Monday, April 21, 2014

Panchromatic - Mama, don't take my Kodachrome(TM) away

In the early 1970's my father was employed by WEA (Warner Brothers, Electra, and Atlantic) Records in Toronto.  In early April, 1973 he had the opportunity, after work, to tour Columbia Records.  It was my understanding at that time, that Columbia Records, in Canada, pressed the vinyl for WEA.

He arrived home late that evening.  In the morning there was an album on the kitchen table, an album they were pressing the night before.  It was Paul Simon's There Goes Rhythm Simon, an album that was not yet released.  A 14-year old kid that wanted to expand his record collection was surprised and delighted to have what no other kid could get.

The first hit single from the album, Kodachrome, became a huge hit that summer.

Kodachrome goes #1 on the CHUM 30 (July 7, 1973)

Kodachrome film would later become a huge hit with me when I owned my first SLR.  As the song tells us "it gives those nice bright colors".

From my friends I learned that you could push the film ISO from 64 to 80 and get the colours to pop even more.

As a kid that grew up with black and white photographs and black and white TV, colour was very exciting.  I still find it tough to enjoy a modern black and white feature film or a modern black and white photograph.  My usual first question to a black and white image is "can I see the colour version?".

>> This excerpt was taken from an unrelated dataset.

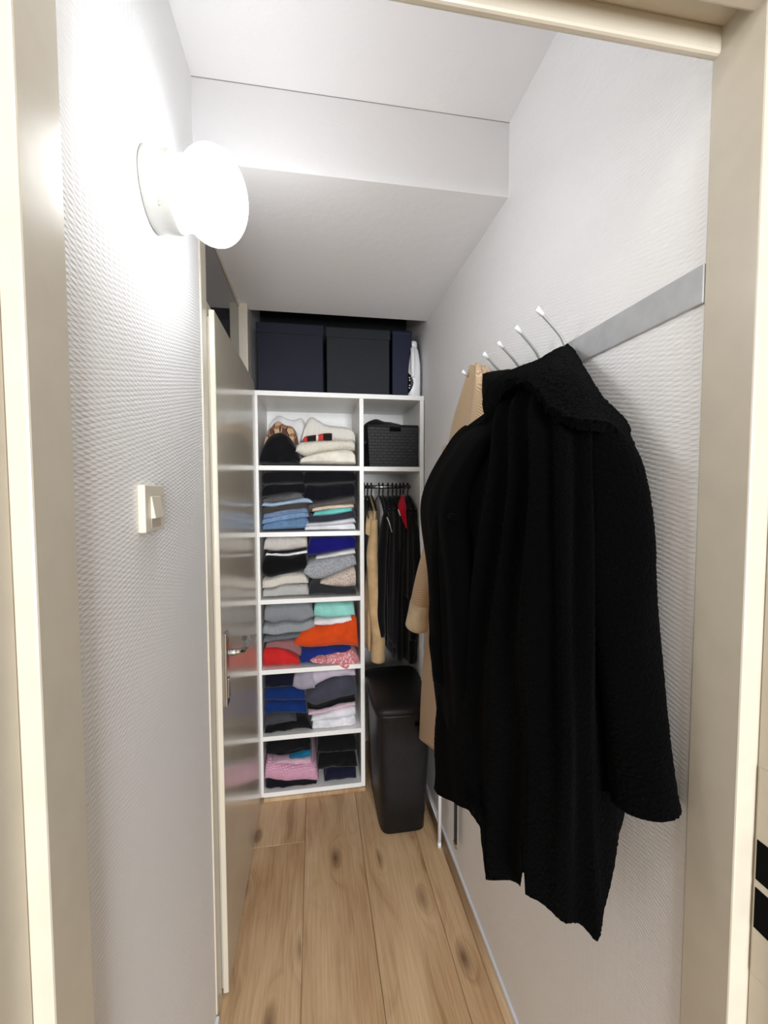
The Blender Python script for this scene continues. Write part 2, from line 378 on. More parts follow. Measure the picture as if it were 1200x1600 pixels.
sw = thing('light_switch', (XL, .824, 1.431), 'cream rocker light switch on the left wall', 'switch')
PT = .012; py0, py1 = float(at(227, 790, X=XL+PT)[1]), float(at(255.5, 790, X=XL+PT)[1])
box('plate', (XL, XL+PT, py0, py1, 1.431, 1.511), SWITCH, sw, .002)
bm = bmesh.new(); X0 = XL+PT-.0005; ra, rb = py0+(py1-py0)*.29, py0+(py1-py0)*.80
vv = [bm.verts.new(p) for p in ((X0, ra, 1.492), (X0, rb, 1.492), (X0, rb, 1.453), (X0, ra, 1.453), (X0+.002, ra, 1.491), (X0+.002, rb, 1.491), (X0+.0075, rb, 1.454), (X0+.0075, ra, 1.454))]
for f in ((0, 1, 2, 3), (4, 7, 6, 5), (0, 4, 5, 1), (2, 6, 7, 3), (0, 3, 7, 4), (1, 5, 6, 2)): bm.faces.new([vv[i] for i in f])
bmesh.ops.bevel(bm, geom=bm.edges[:], offset=.0008, segments=1, affect='EDGES')
link('rocker', frombm('rocker', bm), SWITCH, sw, smooth=False)
box('rocker_recess', (XL+PT-.0005, XL+PT+.0004, ra, rb, 1.438, 1.4535), paint('switch_shade', (196, 186, 166), .5), sw)

# ================================================================== SHELVING UNIT
SH = [1.965, 1.620, 1.306, .985, .645, .318, .038]      # top edges of the boards
TH = .022; XS0, XS1, XD = -.272, .538, .229; YBK = 2.465
su = thing('shelving_unit', (.13, YSH, 0), 'white built-in shelving unit filling the end of the closet', 'shelf')
box('side_panel', (XS0, XS0+.018, YSH, YBK, .018, SH[0]-TH), WHITEB, su, .0008)
box('side_panel', (XS1-.020, XS1, YSH, YBK, .0, SH[0]-TH), WHITEB, su, .0008)
box('divider', (XD-.010, XD+.010, YSH, YBK, .018, SH[0]-TH), WHITEB, su, .0008)
box('shelf', (XS0, XS1, YSH-.003, YBK, SH[0]-TH, SH[0]), WHITEB, su, .0008)
for z in SH[1:]:
    box('shelf', (XS0+.018, XD-.010, YSH, YBK, z-TH, z), WHITEB, su, .0008)
box('shelf', (XD+.010, XS1-.020, YSH, YBK, SH[1]-TH-.002, SH[1]-.002), WHITEB, su, .0008)
box('back_panel', (XS0, XS1, YBK, YBK+.012, .0, SH[0]-TH), WHITEB, su)
box('plinth', (XS0+.018, XD+.010, YSH-.012, YSH+.004, 0, .017), OAKT, su, .002)
ROD = at(600, 759, Y=2.26)
RY, RZ = 2.26, float(ROD[2])-.006
link('hanging_rail', tube_mesh('hanging_rail', [(XD+.010, RY, RZ), (XS1-.020, RY, RZ)], .010, 14), STEEL, su)

# ---------------------------------------------------------------- boxes, bottle, basket on the unit
def storage_box(px0, px1, pytop, y0, depth, material, label):
    p0 = at(px0, 600, Y=y0); p1 = at(px1, 600, Y=y0); z1 = float(at((px0+px1)/2, pytop, Y=y0)[2]); z0 = SH[0]
    x0, x1 = float(p0[0]), float(p1[0])
    t = thing('storage_box', ((x0+x1)/2, y0, z0), label, 'box', 'storage boxes on the top shelf')
    lid = .048 if x1-x0 > .15 else .0
    box('body', (x0+.004, x1-.004, y0+.004, y0+depth-.004, z0, z1-lid*.5), material, t, .004)
    if lid:
        box('lid', (x0, x1, y0, y0+depth, z1-lid, z1), material, t, .004)
    else:
        box('zip_top', (x0+.002, x1-.002, y0+.002, y0+depth, z1-.02, z1), material, t, .006)
storage_box(401, 506.5, 505, 2.075, .36, NAVYBOX, 'large dark navy lidded box at left end of top shelf')
storage_box(509.5, 610, 513, 2.075, .36, CHARBOX, 'charcoal lidded box in the middle of top shelf')
storage_box(612, 645, 516, 2.09, .33, paint('navy_nylon', (20, 22, 48), .6, .3), 'narrow navy fabric case between box and white bottle')

bt = at(648.5, 616, Y=2.075); bx = float(bt[0])
bot = thing('detergent_bottle', (bx, 2.12, SH[0]), 'white plastic detergent bottle standing by the coat wall', 'bottle')
def rr(cx, cy, hx, hy, z, n=28, e=.55):
    a = np.linspace(0, 2*np.pi, n, endpoint=False); c, s = np.cos(a), np.sin(a)
    return np.c_[cx+hx*np.sign(c)*np.abs(c)**e, cy+hy*np.sign(s)*np.abs(s)**e, np.full(n, z)]
hb = .288
R_ = [rr(bx, 2.135, .030, .052, SH[0], e=.6), rr(bx, 2.135, .034, .058, SH[0]+.010), rr(bx, 2.135, .0345, .06, SH[0]+.10), rr(bx+.002, 2.135, .032, .058, SH[0]+.16), rr(bx+.002, 2.135, .028, .050, SH[0]+.20), rr(bx+.001, 2.128, .023, .035, SH[0]+.235), rr(bx, 2.122, .019, .022, SH[0]+.248, e=.9)]
link('body', ring_mesh('body', R_), WHITEP, bot)
link('cap', ring_mesh('cap', [rr(bx, 2.12, .020, .021, SH[0]+z, e=1) for z in (.247, .272)]+[rr(bx, 2.12, r, r, SH[0]+z, e=1) for r, z in ((.018, .280), (.010, .284))]), WHITEP, bot)
link('handle', tube_mesh('handle', spline([(bx-.012, 2.082, SH[0]+.235), (bx-.014, 2.066, SH[0]+.20), (bx-.014, 2.066, SH[0]+.14), (bx-.010, 2.078, SH[0]+.095)], 18), .010, 10), WHITEP, bot)
# black label wrapping the lower left corner
lab = []
for z in np.linspace(.018, .118, 9):
    w = math.sqrt(max(0, 1-((z-.068)/.052)**2)); pts = []
    for t in np.linspace(math.pi*1.12, math.pi*(1.12+.36*max(w, .05)), 10):
        c, s = math.cos(t), math.sin(t); pts.append((bx+.0353*np.sign(c)*abs(c)**.55, 2.135+.0608*np.sign(s)*abs(s)**.55, SH[0]+z))
    lab.append(pts)
lo = link('label', pymesh('label', np.array(lab).reshape(-1, 3), grid_faces(10, 9)), paint('label_black', (18, 18, 20), .4), bot)
for k in range(4):
    z = .04+.018*k; c = np.array(lab[min(8, 2+int(k*1.6))][5])
    link('label_dot', ring_mesh('label_dot', [[(c[0]+.0035*math.cos(t)-.001, c[1]-.0016, c[2]+.0035*math.sin(t)) for t in np.linspace(0, 6.28, 8, endpoint=False)], [(c[0]+.003*math.cos(t)-.001, c[1]-.0022, c[2]+.003*math.sin(t)) for t in np.linspace(0, 6.28, 8, endpoint=False)]]), WHITEP, lo)

# woven basket
weave = N('dark_woven_strap'); weave.set(None, .6, 0, .35)
tc = weave.n('ShaderNodeTexCoord'); s_ = weave.n('ShaderNodeSeparateXYZ'); weave.l(tc.outputs['Object'], s_.inputs[0])
cx_ = weave.n('ShaderNodeCombineXYZ'); weave.l(weave.math('ADD', s_.outputs['X'], s_.outputs['Y']), cx_.inputs[0]); weave.l(s_.outputs['Z'], cx_.inputs[1])
ck = weave.n('ShaderNodeTexBrick'); ck.offset = .5
for k, x in (('Scale', 1), ('Mortar Size', .0016), ('Mortar Smooth', .6), ('Brick Width', .03), ('Row Height', .015)): ck.inputs[k].default_value = x
weave.l(cx_.outputs[0], ck.inputs['Vector']); ck.inputs['Color1'].default_value = (*lin((36, 36, 39)), 1); ck.inputs['Color2'].default_value = (*lin((31, 31, 34)), 1); ck.inputs['Mortar'].default_value = (*lin((20, 20, 21)), 1)
weave.l(ck.outputs['Color'], weave.b.inputs['Base Color']); weave.bump(weave.math('SUBTRACT', 1.0, ck.outputs['Fac']), .7, .003)
b0 = at(578, 722, Y=2.075); b1 = at(655, 722, Y=2.075); x0, x1 = float(b0[0]), float(b1[0]); z0 = SH[1]-.002
bz = float(at(620, 664, Y=2.07)[2])
bk = thing('storage_basket', ((x0+x1)/2, 2.2, z0), 'dark grey woven basket with handle slot, full of black clothes', 'basket')
def sq(x0, x1, y0, y1, z, k=6):
    P = [(x0, y0), (x1, y0), (x1, y1), (x0, y1)]; out = []
    for i in range(4):
        a, b = P[i], P[(i+1) % 4]
        for j in range(k): t = j/k; out.append((a[0]+(b[0]-a[0])*t, a[1]+(b[1]-a[1])*t, z))
    return out
E_ = .012
rings = [sq(x0, x1, 2.078, 2.40, z0+.001)]
for t in (.33, .66, 1.0): rings.append(sq(x0-E_*t, min(x1+E_*t, .514), 2.078-.006*t, 2.41, z0+(bz-z0)*t))
rings.append(sq(x0-E_+.006, min(x1+E_, .514)-.006, 2.079, 2.402, bz)); rings.append(sq(x0+.004, x1-.004, 2.086, 2.395, z0+.02))
link('body', ring_mesh('body', rings), weave.m, bk, smooth=False)
link('rim', tube_mesh('rim', [(x0-E_-.002, 2.071, bz-.004), (min(x1+E_, .514)-.002, 2.071, bz-.004)], .005, 8), weave.m, bk)
box('handle_slot', ((x0+x1)/2-.026, (x0+x1)/2+.030, 2.0695, 2.0735, bz-.032, bz-.012), HOLE, bk, .0015)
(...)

There are always exceptions where black and white has a place and sends a dramatic message.  First exception: The 1939 film The Wizard of Oz.  The reasons are obvious.  Second exception... can't think of one.  I'm kidding... there are tons of reasons.  Just don't tell me it gives a "classy look." Rather, I'll take colour pictures for it "makes you think all the world's a sunny day, oh yeah!".

Sunday, April 13, 2014

Shooting Level - Portraits at Precious Pastime Photography

My daughter, Angela, recently had me come over to help her create an updated picture for her About page on her website.

I was immediately sent home to get my camera kit when I showed up empty handed. I guess I figured she had all the right gear.

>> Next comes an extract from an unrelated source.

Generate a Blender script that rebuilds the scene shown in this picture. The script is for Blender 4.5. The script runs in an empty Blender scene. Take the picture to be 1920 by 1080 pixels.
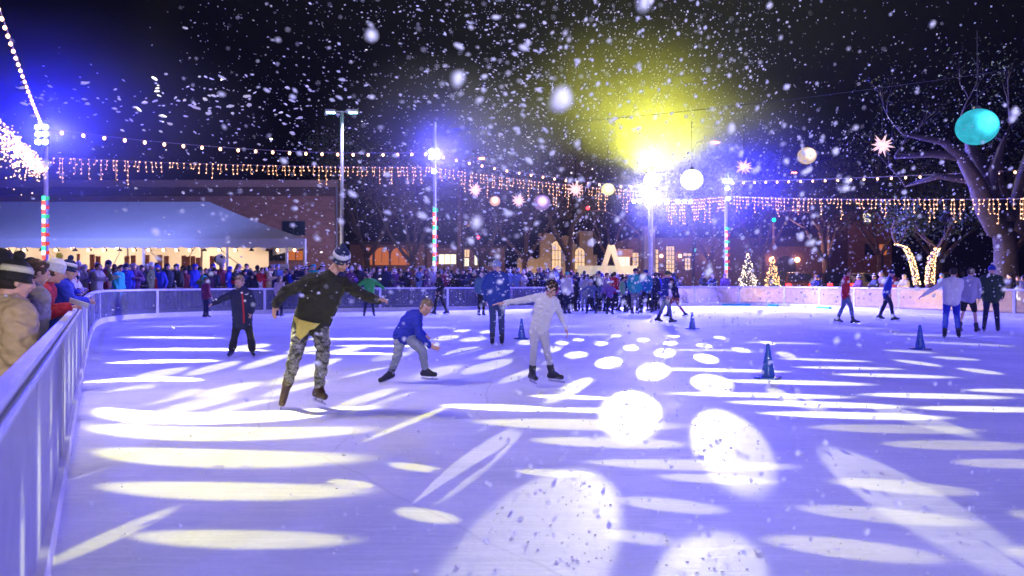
import bpy, math, random
import numpy as np
from mathutils import Vector, Matrix, noise
R = random.Random(7)
PI = math.pi
sc = bpy.context.scene
COL = sc.collection
# ------------------------------------------------------------------ camera
F = 1387.0; CH = 1.38; HOR = 526.0        # focal length in 1920-wide pixels, eye height, horizon row
cd = bpy.data.cameras.new("camera"); cam = bpy.data.objects.new("camera", cd); COL.objects.link(cam)
cam.location = (0, 0, CH); cam.rotation_euler = (PI/2, 0, 0)
cd.sensor_width = 36; cd.lens = 36*F/1920; cd.shift_y = -14/1920
cd.clip_start = .05; cd.clip_end = 800
cd.dof.use_dof = True; cd.dof.focus_distance = 10.0; cd.dof.aperture_fstop = 1.9
sc.camera = cam
# ------------------------------------------------------------------ world: night sky
w = bpy.data.worlds.new("World"); sc.world = w; w.use_nodes = True
nt = w.node_tree; bg = nt.nodes["Background"]
sky = nt.nodes.new("ShaderNodeTexSky"); sky.sky_type = 'NISHITA'; sky.sun_disc = False
sky.sun_elevation = math.radians(-9); sky.sun_rotation = math.radians(200)
nt.links.new(sky.outputs[0], bg.inputs[0]); bg.inputs[1].default_value = 0.05
sc.view_settings.view_transform = 'Standard'; sc.view_settings.look = 'None'
sc.view_settings.exposure = 0; sc.view_settings.gamma = 1
cy = sc.cycles
cy.use_denoising = True; cy.volume_bounces = 0; cy.max_bounces = 5; cy.diffuse_bounces = 2
cy.glossy_bounces = 2; cy.transmission_bounces = 3; cy.transparent_max_bounces = 12
cy.caustics_reflective = False; cy.caustics_refractive = False; cy.sample_clamp_indirect = 4
cy.use_adaptive_sampling = True; cy.adaptive_threshold = .02
try: cy.denoising_prefilter = 'ACCURATE'
except Exception: pass

def at(px, py, d): return Vector(((px-960)/F*d, d, CH+(HOR-py)/F*d))
def floor(px, py, z=0.0):
    d = F*(CH-z)/(py-HOR); return Vector(((px-960)/F*d, d, z))

# ------------------------------------------------------------------ node helpers
class NT:
    def __init__(s, tree): s.t = tree
    def n(s, typ, ins=None, **kw):
        nd = s.t.nodes.new(typ)
        for k, v in kw.items(): setattr(nd, k, v)
        for k, v in (ins or {}).items():
            if hasattr(v, 'is_output') or isinstance(v, bpy.types.NodeSocket): s.t.links.new(v, nd.inputs[k])
            else: nd.inputs[k].default_value = v
        return nd
    def m(s, op, a, b=0.0, c=0.0, clamp=False):
        nd = s.n("ShaderNodeMath", {0: a, 1: b, 2: c}, operation=op); nd.use_clamp = clamp; return nd.outputs[0]
# ------------------------------------------------------------------ lights
def aim(o, target): o.rotation_euler = (Vector(target)-o.location).to_track_quat('-Z', 'Y').to_euler()
def spot(name, loc, target, energy, color, cone=120, blend=.6, size=.15):
    l = bpy.data.lights.new(name, 'SPOT'); l.energy = energy; l.color = color
    l.spot_size = math.radians(cone); l.spot_blend = blend; l.shadow_soft_size = size
    o = bpy.data.objects.new(name, l); COL.objects.link(o); o.location = loc; aim(o, target); return o
LP = Vector((-18.4, 29.2, 7.1))      # flood clusters on the poles
MP = Vector((-3.87, 37, 7.7))
RP = Vector((12.15, 42, 6.9))
CP = Vector((7.9, 42.2, 7.05))
NP = Vector((-5.0, 9.2, 6.4))        # pole on the near left side, out of frame
BLUE = (.09, .07, 1.0); VIO = (.26, .215, 1.0)
def add_hole(T, v, best, cc, pv, qv):
    U, S, _ = np.linalg.svd(np.array([pv, qv]).T)
    th = math.atan2(U[1, 0], U[0, 0])
    mp = T.n("ShaderNodeMapping", {0: v}, vector_type='TEXTURE')
    mp.inputs[1].default_value = (cc[0], cc[1], 0); mp.inputs[2].default_value = (0, 0, th)
    mp.inputs[3].default_value = (max(S[0], 1e-4), max(S[1], 1e-4), 1)
    ln = T.n("ShaderNodeVectorMath", {0: mp.outputs[0]}, operation='LENGTH').outputs['Value']
    return ln if best is None else T.m('MINIMUM', best, ln)
def gobo(light, dots, soft=.82, gain=1.0, ref=(0, -1)):
    """real gobo: a plate of holes in the projector. Each hole is an ellipse in the lamp's own azimuth/elevation."""
    l = light.data; l.use_nodes = True; T = NT(l.node_tree)
    em = l.node_tree.nodes["Emission"]
    geo = T.n("ShaderNodeNewGeometry")
    inc = T.n("ShaderNodeVectorMath", {0: geo.outputs["Incoming"], 1: (1, 1, 1)}, operation='MULTIPLY')
    sp = T.n("ShaderNodeSeparateXYZ", {0: inc.outputs[0]})
    rx, ry = ref; L_ = math.hypot(rx, ry); rx /= L_; ry /= L_
    az = T.m('ARCTAN2', T.m('SUBTRACT', T.m('MULTIPLY', sp.outputs[0], ry), T.m('MULTIPLY', sp.outputs[1], rx)),
             T.m('ADD', T.m('MULTIPLY', sp.outputs[0], rx), T.m('MULTIPLY', sp.outputs[1], ry)))
    el = T.m('ARCSINE', T.m('MULTIPLY', sp.outputs[2], -1.0))
    v = T.n("ShaderNodeCombineXYZ", {0: az, 1: el}).outputs[0]
    best = None
    P = light.location
    def ae(q):
        d = (q-P).normalized(); return np.array([math.atan2(d.x*ry-d.y*rx, d.x*rx+d.y*ry), math.asin(-d.z)])
    for (c, p, q) in dots:
        if c == 'wall':                       # a hole that falls on the boards: p = distance along them, q = (half width, z0, z1)
            y_ = p; x_ = -2.19+.555*(3.45-y_)+.03; hw, z0, z1 = q; k_ = .874
            A_ = lambda dy, z: ae(Vector((x_-.555*dy*k_, y_+dy*k_, z)))
            c0 = (A_(hw, (z0+z1)/2)+A_(-hw, (z0+z1)/2))/2; cc = c0; pv = (A_(hw, (z0+z1)/2)-A_(-hw, (z0+z1)/2))/2; qv = (A_(0, z1)-A_(0, z0))/2
            best = add_hole(T, v, best, cc, pv, qv); continue
        C0 = floor(*c); c0 = ae(C0)
        pv = (ae(floor(c[0]+p[0], c[1]+p[1]))-ae(floor(c[0]-p[0], c[1]-p[1])))/2
        qv = (ae(floor(c[0]+q[0], c[1]+q[1]))-ae(floor(c[0]-q[0], c[1]-q[1])))/2
        cc = .5*c0+.25*(ae(floor(c[0]+p[0], c[1]+p[1]))+ae(floor(c[0]-p[0], c[1]-p[1])))
        best = add_hole(T, v, best, cc, pv, qv)
    mr = T.n("ShaderNodeMapRange", {0: best, 1: soft, 2: 1.08, 3: gain, 4: 0.0}, interpolation_type='SMOOTHSTEP')
    l.node_tree.links.new(mr.outputs[0], em.inputs['Strength'])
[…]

Seeing me struggle with my new camera (D7100) Angela elected to re-configure it, setting it to manual and setting up the exposure, white balance, ISO, aperture, shutter speed and focusing mode. Then she mounted her primary lens. Angela had never used the D7100 but found it all too familiar with the her other Nikon gear. In addition, she knew her studio lighting conditions.

With some elementary high-level instructions she had me snapping away. In the end I had selected my favourite image from the lot but she elected a different image.

After the session with Angela my grandson came out to investigate and I took the opportunity with the studio set up to get in front of the camera with him and put Angela to work.

In the end Angela and I had discussed these images, among others, talking about camera angles for portrait images. We had recently listen to Peter Hurley discuss this topic in his work. He appears dead against upward portrait shots (can't argue with him there) and he's against downward portraits too.

Reviewing his impressive on-line portfolio I could not find anything but straight-on shots.

I think the slight angle downwards, as with the image of my grandson and me, works very well. However, it has been stated that I'm bias when it comes to images of my grandson.